F1 Insight
Politics

Mosley's Latest Nonsense


I read often of how intelligent a man is Max Mosley and I have to admit that he seems endlessly capable of surprising us without even a glance at his private life. He is a lawyer, we are told, as though this automatically identifies him as one of the intelligentsia. In fact, lawyers tend to be rather unimaginative in their thinking, being bound to precedent and the perennial inspection of miniscule detail, as they are. And there are bad lawyers as well as good, with no track record for Mosley to enable us to decide which category he fits.

Max Mosley
Max Mosley

Then people tell me that he also studied physics at university, as though this must mean that he understands the complexities of F1 car design. But he was also a partner in the failure that was March, an attempt to become a chassis supplier to others that never approached the necessary quality and ingenuity of design. It seems his physics was not quite sufficient to make a difference there.

And now this master of versatility has announced that he wants to see all F1 teams use the same engine, as well as standard suspensions and gearboxes. This will help to cut costs, he says.
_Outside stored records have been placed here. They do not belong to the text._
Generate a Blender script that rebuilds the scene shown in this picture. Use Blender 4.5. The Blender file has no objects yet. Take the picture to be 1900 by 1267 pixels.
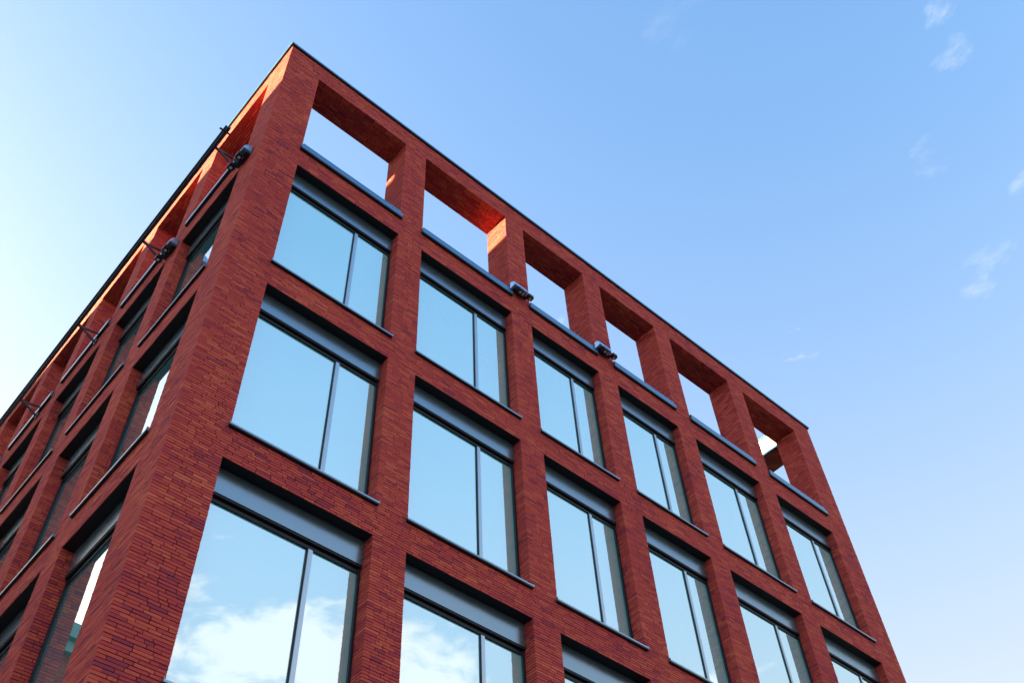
import bpy, math, random
import numpy as np
from mathutils import Matrix, Vector

R = math.radians
rnd = random.Random(7)
nrs = np.random.RandomState(11)
scene = bpy.context.scene

# ------------------------------------------------------------------ camera
ZT = 21.24                                   # height of the brick parapet above the street
cam_d = bpy.data.cameras.new('camera')
cam_d.sensor_fit = 'HORIZONTAL'
cam_d.sensor_width = 36.0
cam_d.lens = 36.0 * 1902.67 / 1900.0
cam_d.clip_start = 0.05
cam_d.clip_end = 6000
cam = bpy.data.objects.new('camera', cam_d)
cam.location = (-2.5807, -8.2027, ZT - 19.6442)
cam.rotation_euler = (2.4779, 0.0417, -0.7233)
scene.collection.objects.link(cam)
scene.camera = cam

# ------------------------------------------------------------------ sky and sun
SUN = Vector((-1.0, 2.3, 0.285)).normalized()          # towards the sun: low, behind the left-hand side
SUN_EL = math.asin(SUN.z)
SUN_AZ = math.atan2(SUN.x, SUN.y)                      # clockwise from +Y
world = bpy.data.worlds.new('World')
scene.world = world
world.use_nodes = True
wt = world.node_tree
wt.nodes.clear()


def N(t, typ, **kw):
    n = t.nodes.new(typ)
    for k, v in kw.items():
        if k in ('inp',):
            for a, b in v.items():
                n.inputs[a].default_value = b
        else:
            setattr(n, k, v)
    return n


def math_node(t, op, a=None, b=None, c=None, clamp=False):
    n = t.nodes.new('ShaderNodeMath')
    n.operation = op
    n.use_clamp = clamp
    for i, v in enumerate((a, b, c)):
        if v is None:
            continue
        if isinstance(v, (int, float)):
            n.inputs[i].default_value = v
        else:
            t.links.new(v, n.inputs[i])
    return n.outputs[0]


def smooth(t, v, lo, hi, a=0.0, b=1.0):
    n = t.nodes.new('ShaderNodeMapRange')
    n.interpolation_type = 'SMOOTHSTEP'
    n.inputs['From Min'].default_value = lo
    n.inputs['From Max'].default_value = hi
    n.inputs['To Min'].default_value = a
    n.inputs['To Max'].default_value = b
    t.links.new(v, n.inputs['Value'])
    return n.outputs['Result']


sky = N(wt, 'ShaderNodeTexSky', sky_type='NISHITA', sun_disc=False)
sky.sun_elevation = SUN_EL
sky.sun_rotation = SUN_AZ
sky.altitude = 0
sky.air_density = 1.0
sky.dust_density = 10.0
sky.ozone_density = 2.0
tc = N(wt, 'ShaderNodeTexCoord')
sep = N(wt, 'ShaderNodeSeparateXYZ')
wt.links.new(tc.outputs['Generated'], sep.inputs[0])
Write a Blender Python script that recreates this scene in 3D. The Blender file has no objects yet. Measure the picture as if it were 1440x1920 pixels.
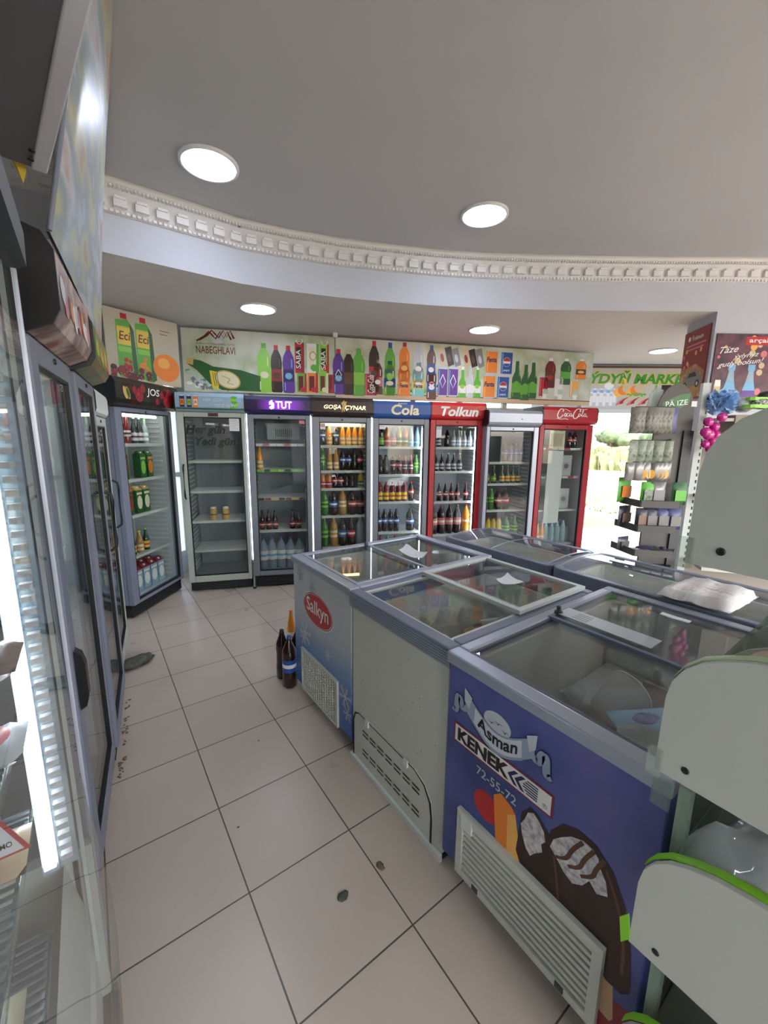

It does not seem to have occurred to him that it will also leave the manufacturers with no reason to compete in the sport. Their teams have to justify their existence to their respective boards of directors and the promotional aspect is by far the most important reason for their being in F1. If they are forced to use the same engines as everyone else, what exactly will they be proving about the quality of their road cars and the superiority of their engineering? They would be out of the game before Mosley's standardized engine ever saw the light of day.

In view of the fact that Mosley has already ensured that F1 is dependent upon the manufacturers for its future, this drive towards a spec series (for that is what it is) invites disaster for the sport. The small constructors have been so squeezed that there are only two left, with one customer team facing the enormous expense of becoming a constructor in a year. From where does Mosley imagine new teams will arrive if the manufacturers quit overnight?

The truth is that Mosley's plan is devoid of any clear thinking in connection with the future of F1. It seems that he may be reconsidering his stated intention not to stand again when his term as FIA president expires in September 2009 - and a bigger disaster for the sport cannot be imagined. Time and again he has demonstrated a singular lack of intelligence and an inability to think things through. Increasingly it becomes clear that, without Bernie Ecclestone to tell him what to do, the man is totally unsuited to be in charge of anything connected with motor sport.

The time for him to go was after the Indy debacle of 2005. It was obvious then that he was more interested in his own power than the good of the sport and he should have been ousted from that moment. Even if he does leave at the end of next year, it is likely that the damage he has done already will take years to repair.

It still looks to me as though an alternative series is the only way forward.